Искусство Дуччио едва ли можно назвать византийским без всяких оговорок. Инстинкт красоты и замкнутый консерватизм маленького города направили сьенского художника к формам такого старого искусства, как византийское, вместо того чтобы искать новых и неизведанных средств изображения, как это сделал Джотто. Но по существу Дуччио остался итальянцем, западным человеком, переживавшим весеннюю свежесть и воздушность эпохи, которая соединила наклонность к мистицизму с любовью к ясным и живым образам первых новелл. В его передаче евангельских тем, как говорит Беренсон, «давно знакомые истории были пересказаны вновь с такой простотой, ясностью и исчерпывающей полнотой, сравнительно с теми омертвелыми образами, которые они обычно вызывали в воображении, что для большинства современников Дуччио это было подобно наступлению великолепного яркого утра после долгой темноты». Нельзя не согласиться вместе с Беренсоном, что в иконе Дуччио нам дано лучшее из всех существующих изображений евангельской легенды. Оно лучшее по проникающему каждую сцену глубокому благоговению перед важностью и святостью всех действий христианской трагедии. Дуччио как-то особенно умел выражать в своих картинах ее великий двойственный смысл, ее лаконичный и вечный символизм. Его рассказ так же непонятно действует на нас прозрачностью языка и простотой построения, как слова самого Евангелия.
«В тот же день двое из них шли в селение, отстоящее стадий на шестьдесят от Иерусалима, называемое Эммаус, и разговаривали между собой о всех сих событиях. И когда они разговаривали и рассуждали между собой, Сам Иисус, приблизившись, пошел с ними; но глаза их были удержаны, так что они не узнали Его… И приблизились они к тому селению, в которое шли; и Он показывал им вид, что хочет идти далее; но они удерживали Его, говоря, останься с нами, потому что день уже клонился к вечеру. И Он вошел и остался с ними» (от Луки, 13–16; 28 до 29).
Все это — простой рассказ, проникнутый такой трепетной радостью и легкой печалью, всегда сопровождающими повествование о последних явлениях Христа на земле, — мы с освеженной душой встречаем в изображенных Дуччио странниках на пути в Эммаус.

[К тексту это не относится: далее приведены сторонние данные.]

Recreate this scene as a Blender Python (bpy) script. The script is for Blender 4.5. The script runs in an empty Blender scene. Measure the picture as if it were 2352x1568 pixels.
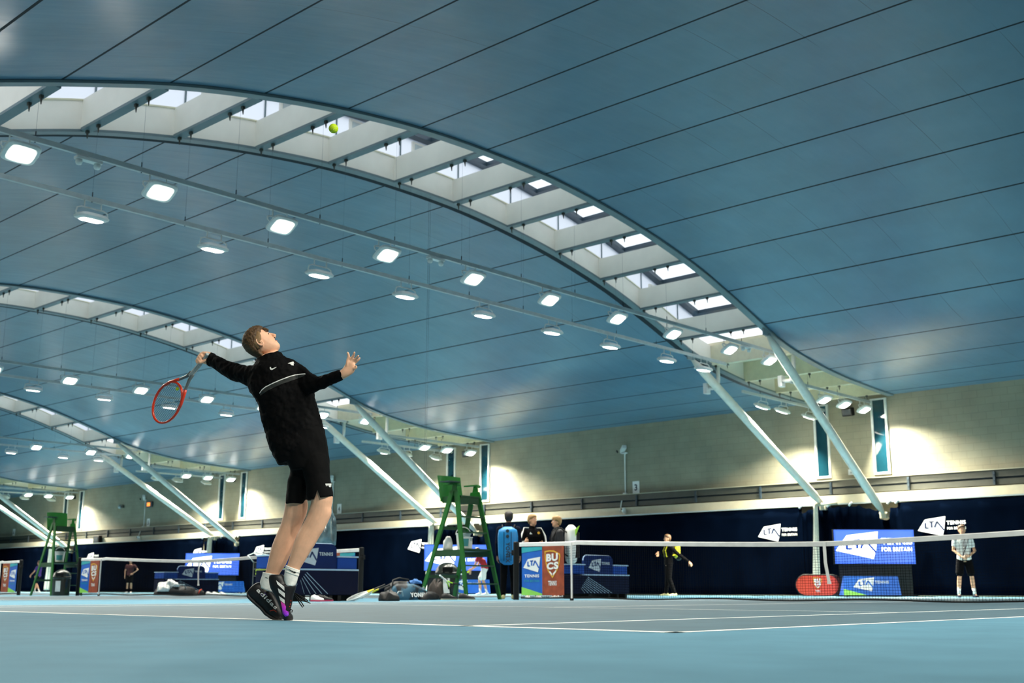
import bpy, bmesh, math, random
from mathutils import Vector, Matrix, Euler
from math import sin, cos, pi, radians, sqrt
random.seed(7)
S = bpy.context.scene
COL = S.collection
V = Vector

# ------------------------------------------------------------------ camera
YAW, PITCH, ROLL = 0.74798, 0.212722, 0.0011967
CAMP = V((8.649115, -16.398603, 0.195235))
FPX = 2635.475
cd = bpy.data.cameras.new('camera'); cam = bpy.data.objects.new('camera', cd); COL.objects.link(cam)
cd.sensor_width = 36.0; cd.lens = FPX * 36.0 / 2352.0; cd.clip_start = 0.05; cd.clip_end = 500
_F = V((-sin(YAW) * cos(PITCH), cos(YAW) * cos(PITCH), sin(PITCH)))
_R0 = V((cos(YAW), sin(YAW), 0)); _U0 = _R0.cross(_F)
_R = _R0 * cos(ROLL) + _U0 * sin(ROLL); _U = -_R0 * sin(ROLL) + _U0 * cos(ROLL)
cam.matrix_world = Matrix(((_R.x, _U.x, -_F.x, CAMP.x), (_R.y, _U.y, -_F.y, CAMP.y), (_R.z, _U.z, -_F.z, CAMP.z), (0, 0, 0, 1)))
cd.dof.use_dof = True; cd.dof.focus_distance = 7.9; cd.dof.aperture_fstop = 3.5
S.camera = cam
# ------------------------------------------------------------------ view + world (overcast day seen through the rooflights)
S.view_settings.view_transform = 'Standard'; S.view_settings.look = 'None'
S.view_settings.exposure = 0.35; S.view_settings.gamma = 1.0; S.view_settings.use_curve_mapping = False
w = bpy.data.worlds.new('world'); S.world = w; w.use_nodes = True
bgn = w.node_tree.nodes['Background']; bgn.inputs[0].default_value = (0.90, 0.95, 1.0, 1); bgn.inputs[1].default_value = 1.25
LAMP_W = 95.0          # watts of every floodlight
LENS_E = 26.0          # radiance of the visible lens

# ------------------------------------------------------------------ materials
def mat(name, c, rough=0.6, metal=0.0, spec=0.5, emit=0.0, var=0.08, scale=6.0, bump=0.0, coat=0.0, coords='Object', ecol=None, sheen=0.0):
    m = bpy.data.materials.new(name); m.use_nodes = True; nt = m.node_tree; b = nt.nodes['Principled BSDF']
    b.inputs['Roughness'].default_value = rough; b.inputs['Metallic'].default_value = metal
    b.inputs['Specular IOR Level'].default_value = spec
    if coat: b.inputs['Coat Weight'].default_value = coat
    if sheen: b.inputs['Sheen Weight'].default_value = sheen
    tc = nt.nodes.new('ShaderNodeTexCoord'); nz = nt.nodes.new('ShaderNodeTexNoise')
    nz.inputs['Scale'].default_value = scale; nz.inputs['Detail'].default_value = 3
    nt.links.new(tc.outputs[coords], nz.inputs['Vector'])
    rp = nt.nodes.new('ShaderNodeMapRange'); rp.inputs[1].default_value = 0.3; rp.inputs[2].default_value = 0.7
    rp.inputs[3].default_value = 1 - var; rp.inputs[4].default_value = 1 + var
    nt.links.new(nz.outputs['Fac'], rp.inputs[0])
    mx = nt.nodes.new('ShaderNodeVectorMath'); mx.operation = 'SCALE'; mx.inputs[0].default_value = c[:3]
    nt.links.new(rp.outputs[0], mx.inputs['Scale']); nt.links.new(mx.outputs[0], b.inputs['Base Color'])
    if emit:
        b.inputs['Emission Color'].default_value = (*(ecol or c)[:3], 1); b.inputs['Emission Strength'].default_value = emit
    if bump:
        bp = nt.nodes.new('ShaderNodeBump'); bp.inputs['Strength'].default_value = bump; bp.inputs['Distance'].default_value = 0.02
        nt.links.new(nz.outputs['Fac'], bp.inputs['Height']); nt.links.new(bp.outputs[0], b.inputs['Normal'])
    return m

def ceiling_mat():
    m = mat('ceiling_panels', (0.084, 0.186, 0.275), rough=0.30, spec=0.42, var=0.10, scale=0.9)
    nt = m.node_tree; b = nt.nodes['Principled BSDF']; src = b.inputs['Base Color'].links[0].from_socket
    tc = [n for n in nt.nodes if n.type == 'TEX_COORD'][0]
    sp = nt.nodes.new('ShaderNodeSeparateXYZ'); nt.links.new(tc.outputs['UV'], sp.inputs[0])
    def line(sock, period, offs, width):
        a = nt.nodes.new('ShaderNodeMath'); a.operation = 'SUBTRACT'; a.inputs[1].default_value = offs; nt.links.new(sock, a.inputs[0])
        d = nt.nodes.new('ShaderNodeMath'); d.operation = 'PINGPONG'; d.inputs[1].default_value = period / 2; nt.links.new(a.outputs[0], d.inputs[0])
        l = nt.nodes.new('ShaderNodeMath'); l.operation = 'LESS_THAN'; l.inputs[1].default_value = width / 2; nt.links.new(d.outputs[0], l.inputs[0])
        return l.outputs[0]
    def mixc(fac, base, col, amt):
        k = nt.nodes.new('ShaderNodeMath'); k.operation = 'MULTIPLY'; k.inputs[1].default_value = amt; nt.links.new(fac, k.inputs[0])
        x = nt.nodes.new('ShaderNodeMix'); x.data_type = 'RGBA'; nt.links.new(k.outputs[0], x.inputs['Factor'])
        nt.links.new(base, x.inputs['A']); x.inputs['B'].default_value = col; return x.outputs['Result']
    # panel joints: shadow gaps every 1.83 m across, fine seams every 1.22 m along
    s1 = line(sp.outputs['X'], 1.22, 0.37, 0.014)
    # only some panels show their seam clearly
    wn = nt.nodes.new('ShaderNodeTexNoise'); wn.inputs['Scale'].default_value = 0.35; nt.links.new(tc.outputs['UV'], wn.inputs['Vector'])
    gt = nt.nodes.new('ShaderNodeMapRange'); gt.inputs[1].default_value = 0.42; gt.inputs[2].default_value = 0.6
    nt.links.new(wn.outputs['Fac'], gt.inputs[0])
    mm = nt.nodes.new('ShaderNodeMath'); mm.operation = 'MULTIPLY'; nt.links.new(s1, mm.inputs[0]); nt.links.new(gt.outputs[0], mm.inputs[1])
    out = mixc(mm.outputs[0], src, (0.02, 0.05, 0.07, 1), 0.75)
    s2 = line(sp.outputs['Y'], 1.83, -0.42, 0.05)
    out = mixc(s2, out, (0.004, 0.012, 0.018, 1), 1.0)
    nt.links.new(out, b.inputs['Base Color'])
    r = nt.nodes.new('ShaderNodeMath'); r.operation = 'MULTIPLY'; r.inputs[1].default_value = 0.5; nt.links.new(s2, r.inputs[0])
    a = nt.nodes.new('ShaderNodeMath'); a.operation = 'ADD'; a.inputs[1].default_value = 0.33; nt.links.new(r.outputs[0], a.inputs[0]); nt.links.new(a.outputs[0], b.inputs['Roughness'])
    # broad gentle undulation of the sheets (streaky reflections)
    nz = nt.nodes.new('ShaderNodeTexNoise'); nz.inputs['Scale'].default_value = 2.2; nz.inputs['Detail'].default_value = 2
    mp = nt.nodes.new('ShaderNodeMapping'); mp.inputs['Scale'].default_value = (1.6, 0.35, 1); nt.links.new(tc.outputs['UV'], mp.inputs[0]); nt.links.new(mp.outputs[0], nz.inputs['Vector'])
    bp = nt.nodes.new('ShaderNodeBump'); bp.inputs['Strength'].default_value = 0.35; bp.inputs['Distance'].default_value = 0.03
    nt.links.new(nz.outputs['Fac'], bp.inputs['Height']); nt.links.new(bp.outputs[0], b.inputs['Normal'])
    return m

def block_mat():
    m = mat('block_wall', (0.27, 0.255, 0.185), rough=0.8, var=0.12, scale=1.2)
    nt = m.node_tree; b = nt.nodes['Principled BSDF']; src = b.inputs['Base Color'].links[0].from_socket
    tc = [n for n in nt.nodes if n.type == 'TEX_COORD'][0]
    mp = nt.nodes.new('ShaderNodeMapping'); nt.links.new(tc.outputs['UV'], mp.inputs[0])
    bk = nt.nodes.new('ShaderNodeTexBrick'); nt.links.new(mp.outputs[0], bk.inputs['Vector'])
    bk.inputs['Scale'].default_value = 1.0; bk.inputs['Brick Width'].default_value = 0.45; bk.inputs['Row Height'].default_value = 0.225
    bk.inputs['Mortar Size'].default_value = 0.008; bk.inputs['Color1'].default_value = (1, 1, 1, 1); bk.inputs['Color2'].default_value = (0.94, 0.94, 0.95, 1)
    bk.inputs['Mortar'].default_value = (0.80, 0.80, 0.80, 1)
    x = nt.nodes.new('ShaderNodeMix'); x.data_type = 'RGBA'; x.blend_type = 'MULTIPLY'; x.inputs['Factor'].default_value = 1
    nt.links.new(src, x.inputs['A']); nt.links.new(bk.outputs['Color'], x.inputs['B']); nt.links.new(x.outputs['Result'], b.inputs['Base Color'])
    return m

M = {}
def D(name, *a, **k): M[name] = mat(name, *a, **k); return M[name]
M['ceiling'] = ceiling_mat(); M['block'] = block_mat()
D('surround', (0.098, 0.222, 0.30), rough=0.75, spec=0.08, var=0.09, scale=2.6, bump=0.03)
D('court', (0.078, 0.136, 0.170), rough=0.62, spec=0.22, var=0.10, scale=3.0, bump=0.03)
D('line', (0.80, 0.80, 0.76), rough=0.6, var=0.04)
D('flange', (0.13, 0.19, 0.215), rough=0.4, var=0.05)
D('kerb', (0.88, 0.84, 0.76), rough=0.55, var=0.05, scale=1.5)
D('cream', (0.72, 0.68, 0.50), rough=0.5, var=0.06)
D('dark_gap', (0.01, 0.02, 0.03), rough=0.9)
D('dark_frame', (0.02, 0.035, 0.05), rough=0.4)
D('grey_metal', (0.34, 0.40, 0.42), rough=0.35, metal=0.3)
D('white_metal', (0.75, 0.78, 0.76), rough=0.35)
D('strut', (0.72, 0.69, 0.60), rough=0.28, spec=0.6)
D('galv', (0.50, 0.56, 0.57), rough=0.4, metal=0.1)
D('ledge', (0.50, 0.47, 0.35), rough=0.55, var=0.05)
D('trunking', (0.045, 0.047, 0.038), rough=0.45, var=0.1)
D('curtain', (0.0006, 0.0017, 0.0052), rough=1.0, spec=0.0, var=0.2, scale=1.5, sheen=0.0)
D('window_glass', (0.005, 0.032, 0.048), rough=0.04, spec=0.8)
D('window_frame', (0.82, 0.82, 0.76), rough=0.4)
D('black', (0.0022, 0.0022, 0.0026), rough=0.5, spec=0.3)
D('black_soft', (0.004, 0.004, 0.005), rough=0.85, spec=0.2)
D('white', (0.80, 0.80, 0.78), rough=0.5)
D('netcord', (0.002, 0.002, 0.0025), rough=0.9, spec=0.1)
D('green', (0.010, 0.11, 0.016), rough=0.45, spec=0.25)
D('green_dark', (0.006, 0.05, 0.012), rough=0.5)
D('lens', (1, 1, 0.97), rough=0.3, emit=LENS_E, ecol=(1.0, 0.97, 0.86), var=0)
def glass_mat():
    m = bpy.data.materials.new('rooflight_glass'); m.use_nodes = True; nt = m.node_tree; b = nt.nodes['Principled BSDF']
    nt.nodes.remove(b); o = nt.nodes['Material Output']
    t = nt.nodes.new('ShaderNodeBsdfTransparent'); t.inputs[0].default_value = (0.94, 0.97, 0.98, 1)
    g = nt.nodes.new('ShaderNodeBsdfGlossy'); g.inputs['Roughness'].default_value = 0.08
    n = nt.nodes.new('ShaderNodeTexNoise'); n.inputs['Scale'].default_value = 3
    r = nt.nodes.new('ShaderNodeMapRange'); r.inputs[3].default_value = 0.04; r.inputs[4].default_value = 0.09; nt.links.new(n.outputs['Fac'], r.inputs[0])
    x = nt.nodes.new('ShaderNodeMixShader'); nt.links.new(r.outputs[0], x.inputs[0]); nt.links.new(t.outputs[0], x.inputs[1]); nt.links.new(g.outputs[0], x.inputs[2])
    nt.links.new(x.outputs[0], o.inputs[0]); return m
M['glass'] = glass_mat()
def poly_mat():
    m = bpy.data.materials.new('polycarbonate'); m.use_nodes = True; nt = m.node_tree; nt.nodes.remove(nt.nodes['Principled BSDF']); o = nt.nodes['Material Output']
    t = nt.nodes.new('ShaderNodeBsdfTransparent'); d = nt.nodes.new('ShaderNodeBsdfTranslucent'); n = nt.nodes.new('ShaderNodeTexNoise'); n.inputs['Scale'].default_value = 2
    r = nt.nodes.new('ShaderNodeMapRange'); r.inputs[3].default_value = 0.72; r.inputs[4].default_value = 0.80; nt.links.new(n.outputs['Fac'], r.inputs[0])
    t.inputs[0].default_value = (.97, .98, 1, 1); d.inputs[0].default_value = (.95, .96, .98, 1)
    x = nt.nodes.new('ShaderNodeMixShader'); nt.links.new(r.outputs[0], x.inputs[0]); nt.links.new(t.outputs[0], x.inputs[1]); nt.links.new(d.outputs[0], x.inputs[2]); nt.links.new(x.outputs[0], o.inputs[0]); return m
M['poly'] = poly_mat()

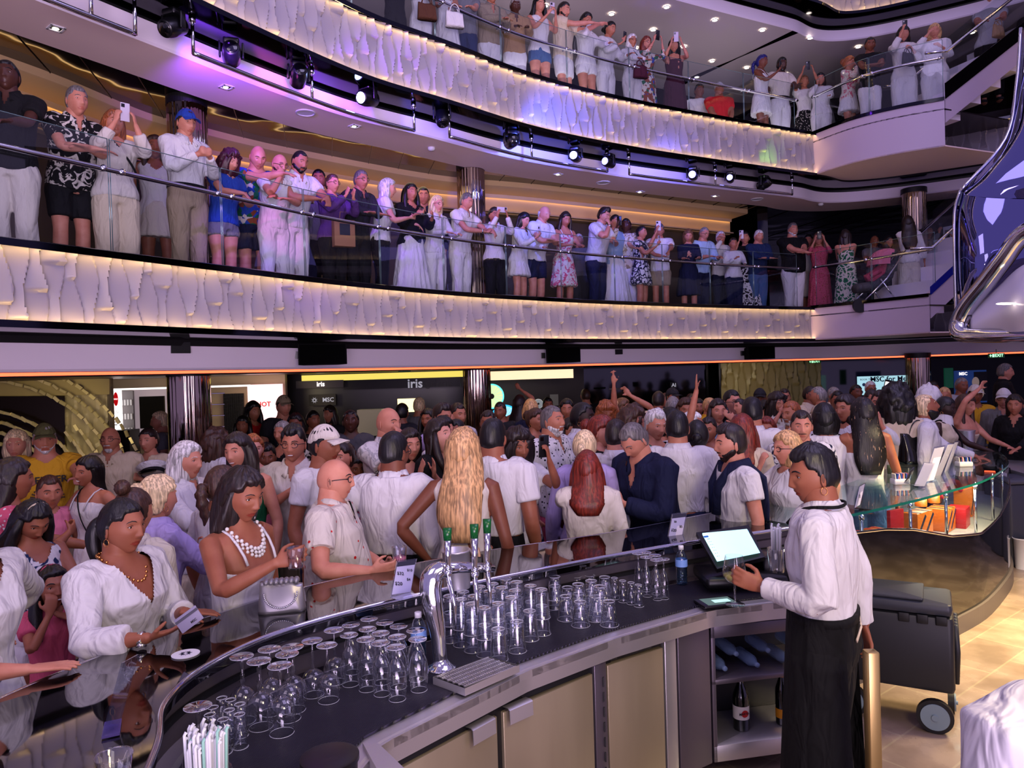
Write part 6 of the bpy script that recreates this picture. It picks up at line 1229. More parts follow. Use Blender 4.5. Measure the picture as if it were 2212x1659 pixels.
sw = cat([at_y(x_, y_, y3) for x_, y_, y3 in ((2290,470,7.6), (2212,505,7.9), (2168,560,8.1), (2128,612,8.3), (2090,660,8.5), (2072,700,8.6), (2080,722,8.5), (2140,724,8.2), (2290,718,7.6))], 8); mb = MB(); mb.tube(sw, .075, .10, ref=(0,1,0), n=18); obj('chrome_rim', mb, M_chrome, sc_e, smooth=True)
facet('white_hull', [[(2290,545,7.5),(2290,640,7.2),(2290,712,7.4)], [(2212,572,7.9),(2212,650,7.6),(2212,716,7.7)], [(2160,618,8.2),(2160,670,8.0),(2160,718,8.1)], [(2100,675,8.5),(2100,698,8.4),(2100,720,8.4)]], mat('hull_grey', (.82,.80,.88), .25, 0.))
facet('lilac_hull', [[(2290,490,7.55),(2290,545,7.5)], [(2212,530,7.88),(2212,572,7.87)], [(2176,585,8.06),(2160,618,8.14)]], mat('hull_lilac', (.60,.56,.85), .4), False) if 0 else None
p = at_y(2172,656,7.75); mb = MB(); mb.ell(p, (.10,.01,.012)); obj('recessed_lamp', mb, M_wem, sc_e, smooth=True)
# pushchair on the landing
e = empty('pushchair', (*at_y(1885,640,12.3)[:2], 2.85)); e.location = (6.15, 12.5, 2.85); tag(e, 'baby pushchair with pink hood and a child in pink', 'pushchair'); o0 = np.array(e.location)
mb = MB(); 
for s_ in (-1, 1): mb.tube([(-.35,s_*.22,.12), (.1,s_*.22,.55), (.42,s_*.22,1.0)], .014, n=8); mb.tube([(.3,s_*.22,.12), (.0,s_*.22,.55)], .014, n=8)
mb.tube([(.42,-.22,1.0), (.42,.22,1.0)], .016, n=8); obj('frame', mb, M_chrome, e, smooth=True)
for s_ in (-1, 1):
    for x_ in (-.35,.3): mb = MB(); mb.tube([(x_,s_*.22-.02,.12), (x_,s_*.22+.02,.12)], .12, n=24); obj('wheel', mb, M_black, e, auto=40)
mb = MB(); mb.tube([(-.32,0,.42), (0,0,.45), (.2,0,.62), (.28,0,.85)], [.15,.18,.18,.16], [.08,.1,.1,.08], ref=(0,1,0), n=16); obj('seat', mb, cloth('dgrey'), e, smooth=True)
th = np.linspace(-.3, 1.5, 9)[:, None]; a = np.linspace(-1.4, 1.4, 15)[None, :]; mb = MB(); mb.grid(np.stack([.20-.30*np.sin(th)*np.cos(a)*1.0, .26*np.sin(a)*np.ones_like(th), .78+.30*np.cos(th)*np.cos(a*.6)], -1)); obj('hood', mb, cloth('pink'), e, smooth=True)
mb = MB(); mb.tube([(-.1,0,.55), (.1,0,.68), (.2,0,.80)], [.09,.12,.08], ref=(0,1,0), n=14); mb.tube([(.05,-.12,.7), (-.1,-.1,.62)], .04, n=10); mb.tube([(.05,.12,.7), (-.1,.1,.62)], .04, n=10); b_ = obj('baby', mb, cloth('rose'), smooth=True); b_.location = e.location; tag(b_, 'baby in pink lying in the pushchair', 'person'); mb = MB(); mb.ell((.17,0,.88), (.075,.07,.085)); obj('head', mb, skin(1), b_, smooth=True)
# ---------------------------------------------------------------- held things
M_ph = mat('phone_case_dark', (.05,.05,.07), .3); M_phl = mat('phone_case_pale', (.75,.72,.78), .3); M_scr = mat('phone_screen', (.2,.25,.3), .1, emis=(.5,.6,.75), es=.6)
_ph = {}
def phone(p, up, nrml, label, pale=False, wide=False):
    up = nrm(up); n_ = nrm(nrml-up*(nrml@up)); sd = np.cross(up, n_)
    if wide: up, sd = sd, -up
    e = empty('smartphone'); tag(e, label, 'phone')
    if pale not in _ph:
        mb = MB(); mb.box((0,0,0), (.074,.009,.152), bev=.004); a = obj('case', mb, M_phl if pale else M_ph, e, auto=40); mb = MB(); mb.box((0,-.005,0), (.066,.001,.142)); b = obj('screen', mb, M_scr, e); mb = MB(); mb.box((.018,.006,.052), (.028,.004,.030), bev=.002); c = obj('camera_bump', mb, M_blackgloss, e); _ph[pale] = (a, b, c)
    else:
        for q in _ph[pale]: c = q.copy(); COL.objects.link(c); c.parent = e
    Mx = basis(-sd, n_, up); e.matrix_world = Matrix.Translation(tuple(p)) @ Matrix([list(r) for r in Mx]).to_4x4()
_gl = {}
def tumbler(p, label, col=None, h=.10, r=.034):
    e = empty('drinking_glass', tuple(p)); tag(e, label, 'glass'); mb = MB(); mb.lathe([(r*.82,.001), (r,h), (r*.97,h), (r*.78,.006), (.0001,.006)], n=20, cap=False); obj('body', mb, G_thin, e, smooth=True)
    if col: mb = MB(); mb.lathe([(r*.76,.007), (r*.88,h*.5)], n=18); obj('drink', mb, mat('drink_'+col, COLS[col], .15, alpha=.8), e, smooth=True)
def short(l):
    w_ = l.replace('person ', '', 1).split(); return ' '.join(w_[:9])
def edge_y(px, z, o):
    C = offset(E0 if z < 4 else E1, o); X = np.array([proj((x, y, z))[0] for x, y in C]); k = C[:, 1] > 1.; X, Y = X[k], C[k, 1]; m_ = np.argmax(X > 1900) or len(X); return float(np.interp(px, X[:m_], Y[:m_]))
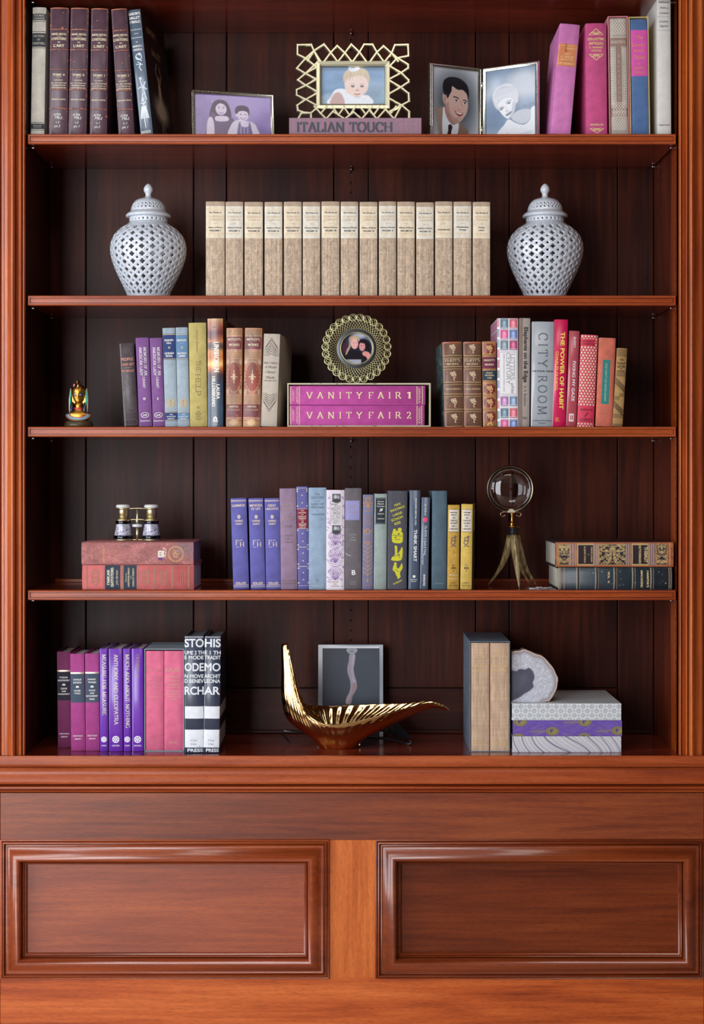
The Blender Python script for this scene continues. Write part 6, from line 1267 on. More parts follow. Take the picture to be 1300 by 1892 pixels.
# ------------------------------------------------------------------ magnifier on horn tripod
y = .125; f = S*(D+y)/D; zb = SHT[3]
mg = empty('magnifier', (X(942.5, y), y, zb), 'round brass-rimmed magnifying glass on a tripod of three horns', 'magnifier')
zt = lambda p: Z(p, y)-zb
def horn(pts, r0, nm='horn'):
    P = catmull([(a, c, 0) if False else (a, b_, c) for a, b_, c in pts], 6, False); n = len(P)
    rr = [r0*f*(1-(k/(n-1))**1.7*.93) for k in range(n)]; g = G(); g.tube([tuple(p) for p in P], rr, 18); return g.out(nm, HORN, mg, True)
HORN = M('glaze', (150, 132, 92))
def hx(px): return (px-942.5)*f
nt, N_, Lk_, B_ = nodes(HORN); tc_ = N_.new('ShaderNodeTexCoord'); mp_ = N_.new('ShaderNodeMapping'); mp_.inputs['Scale'].default_value = (1, 1, .25); nz_ = N_.new('ShaderNodeTexNoise'); nz_.inputs['Scale'].default_value = 120; nz_.inputs['Detail'].default_value = 5
rp_ = N_.new('ShaderNodeValToRGB'); rp_.color_ramp.elements[0].position = .36; rp_.color_ramp.elements[0].color = L((98, 76, 44)); rp_.color_ramp.elements[1].position = .6; rp_.color_ramp.elements[1].color = L((156, 138, 96))
Lk_.new(tc_.outputs['Object'], mp_.inputs[0]); Lk_.new(mp_.outputs[0], nz_.inputs['Vector']); Lk_.new(nz_.outputs[0], rp_.inputs[0]); Lk_.new(rp_.outputs[0], B_.inputs['Base Color'])
horn([(hx(948.5), -.006, zt(990)), (hx(950), -.022, zt(1020)), (hx(952.5), -.043, zt(1055)), (hx(954.3), -.058, .0006)], 8.4)
horn([(hx(944), .004, zt(990)), (hx(937), .010, zt(1020)), (hx(924), .022, zt(1053)), (hx(903), .034, .0006)], 8.0)
horn([(hx(953), .004, zt(990)), (hx(961), .010, zt(1020)), (hx(974), .022, zt(1053)), (hx(994), .034, .0006)], 8.0)
horn([(hx(951), .010, zt(992)), (hx(958), .030, zt(1024)), (hx(968), .05, zt(1055)), (hx(984), .064, .0006)], 6.5)
g = G(); g.lathe([(9.6*f, zt(993)), (9.6*f, zt(989))], c=(hx(947), 0, 0), n=24); g.out('horn_collar', M('gloss', (96, 84, 58)), mg, True)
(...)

Группа из трех просто расположенных фигур так же навсегда запечатлевается в нашей памяти, как короткие слова евангелиста. Таинственная власть этого события над нашим воображением повторена и, может быть, даже усилена в передаче Дуччио. Камни старой римской дороги и темная арка ворот Эммауса, движение рук, выражающее тихий разговор запоздалых путников, и золотое небо наступившего вечера — все необыкновенно здесь, все становится участником чуда. Через искусство Дуччио мы приобщаемся снова к живой и прекрасной правде этого чуда.
После Дуччио в Сьене работали Симоне Мартини, братья Лоренцетти. Их главные произведения можно видеть, не выходя из зал палаццо Публико. Симоне Мартине написал здесь большую фреску — Мадонну под балдахином, который поддерживают сонмы святых и праведников, известную под названием Maeste…[71] Легкость и грация этой грандиозной композиции изумительны. Симоне Мартине превосходит здесь своего учителя Дуччио тонкой красотой и певучестью цвета. А по широте и плавности стиля эта фреска не уступает самым зрелым вещам Джотто. Ее, не задумываясь, можно причислить к совершеннейшим созданиям итальянского треченто. В другой фреске, написанной на стене той же залы и изображающей сьенского военачальника Гвидориччио да Фольяно, Симоне Мартини проявил не меньшее колористическое чувство. Эта вещь — самое мужественное и свободное, что есть в его творчестве. Во фресках в Ассизи и Неаполе, в известном флорентийском Благовещении, Симоне Мартини может показаться слишком женственным, слишком увлеченным частностями. Страсть к красивому привела его там к не очень строгой пестроте красок и золота, к изысканной, но утомляющей сложности линии. Ради украшения он даже забывает иногда о внутреннем значении фигур и группировок, то есть делает то, чего никогда не делал Дуччио.